Однако был и третий источник, который необходимо учитывать, говоря о генезисе интересующего нас литературного явления, — это масонская традиция, идущая от Новикова, А. М. Кутузова, Хераскова, Ключарева, непосредственно повлиявшая на поэтов «Беседующего гражданина» и «Покоящегося трудолюбца», а через Прокоповича-Антонского — на молодое поколение поэтов, связанных в начале века с Университетским пансионом.

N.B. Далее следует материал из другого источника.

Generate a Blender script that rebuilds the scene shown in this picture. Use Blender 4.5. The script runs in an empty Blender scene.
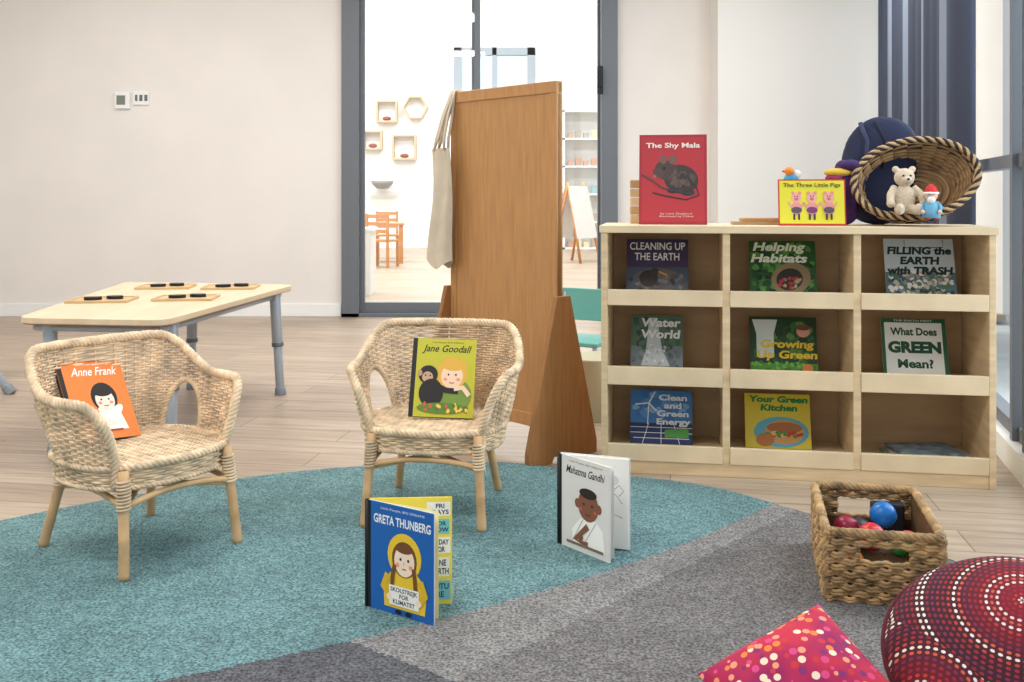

Поэтика этого круга была тесно связана с предромантическим эпосом: Клопштоком, Юнгом, Геснером или писателями, популяризировавшимися предромантиками (Мильтон, Беньян). Отношение к легкому стихотворству здесь было резко отрицательным. Поэзии предписывалась нравственно-воспитательная роль, культивировался аллегоризм. Стремление насытить художественный текст философской проблематикой определило то, что Кутузов в прозаических переводах Юнга, Мендельсона (возможно, ему же принадлежат переводы из Геснера в «Утреннем свете»), Херасков и Ключарев в поэзии[37] смело вводили неологизмы, создавая на основе старославянской лексики самобытную философскую и психологическую терминологию. Поэзия насыщалась архаизмами. Искусству отводилась активная роль в нравственном воспитании человека. Вся всемирная история мыслилась как грандиозная эпопея падения и возрождения человечества, причем путь к общему возрождению лежит через нравственное воскресение отдельного человека. Культуре XVIII века в целом была присуща идея изоморфизма человека и человечества: все свойства человечества заложены в отдельном человеке и всемирная история лишь повторяет судьбу индивида. От этого — многочисленные робинзонады, опыты моделирования свойств человечества на материале судьбы изолированной личности. Поэтому роман XVIII века получил совершенно иной смысл, чем аналогичные жанры последующего столетия. Повествование всегда двупланово: в просветительской литературе двуплановость эта проявляется в том, что бытовой сюжет, рассказывая о конкретных событиях из жизни героя, одновременно повествует о наиболее общих закономерностях человеческой природы. Так построены «Робинзон», «Эмиль», «Новая Элоиза», «Отрывок путешествия в… И*** Т***», «Житие Федора Васильевича Ушакова». Масонское повествование также двупланово, однако смысл этой двуплановости иной: сюжетное повествование — мифологическое или сказочное, чаще всего строящееся как описание пути, странствия, — приобретает характер аллегорического рассказа о нравственных исканиях. Одни и те же эпизоды на одном уровне трактуются как элементы сюжетного повествования, а на другом — в качестве деталей утонченного психологического анализа.

вернуться

36

Отождествление «донкихотства» с политическим доктринерством, теоретичностью кабинетной революционности входило в словоупотребление той эпохи. Так употреблял этот термин Карамзин. Пушкин в первом наброске статьи о Радищеве характеризовал его как «политического Дон-Кихота, заблудившегося, конечно, но действующего с энергией удивительной и с рыцарской совестливостью» (Пушкин, Полн. собр. соч., т. 12, 1949, с. 353).

вернуться

37

Ключарев как поэт оценивался в некоторых кругах очень высоко. Карамзин писал Лафатеру: «В господине Ключареве мы имеем теперь поэта-философа, но он пишет немного» («Переписка Карамзина с Лафатером, сообщена доктором Ф. Вальдманом, приготовлена к печати Я. Гротом», СПб., 1893, с. 20).